Instructions are always big-endian.
+ if ((*pcptr) & 1)
+ error (_("Bad address %p for inserting breakpoint.\n"
+ "Address must be at least 2-byte aligned."), (void *) *pcptr);
Do you know when the last bit of address is 1? I am wondering whether
this checking is necessary or it is caused by the bug somewhere else.
Just in case users may set the breakpoint in address directly.
(gdb) break *0x4321
I think I would better stop them at the first place.
Can you define 'fucpr' in the target description? like
<flags id="fucpr" size="4">
<field name="CP0EN" start="0" end="0"/>
.....
</flags>
which is simpler, IMO.
+
+ Return the GDB type object for the "standard" data type
+ of data in register N.
+ It get pretty messy here. I need enum-types and bit-fields
+ for better representation. But they cannot be done by
+ tdesc-xml. */
target description works for enum and bitfields. For example, in
features/i386/32bit-core.xml,
Target description can not describe a enum-typed bit-field.

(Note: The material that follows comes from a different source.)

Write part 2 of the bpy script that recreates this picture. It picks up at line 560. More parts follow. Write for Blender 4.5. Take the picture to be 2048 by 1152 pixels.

If bit-field struct is used, I could not specify the type for
a bit-field.
<struct id="id" size="size">
<field name="name" start="start" end="end"/>
...
</struct>
If I want to specify field type, I couldn't specify size of a field.
<struct id="id">
<field name="name" type="type"/>
...
</struct>
All I want is to display a register in such format.
(gdb) p $cr0
$1 = {CFGID = [ PERF_EXT 16_EXT PERF_EXT2 COP_EXT STR_EXT ],
REV = 16, CPUID = N13}
(cr0 consist of config flags, revision number and CPU ID.)
I agree all these type describing thing should be in
target-description, but if target-description could not describe
all the needed types, IMHO managing them in a single
place may be better then scattering them in GDB and
target-description.
Or I may help to extend target-description, so we could specify
types of bit-fields?
Any suggestion?
I have to stop reviewing here as I've run out of time of patch review
today. I may have a look at the rest of the patch tomorrow.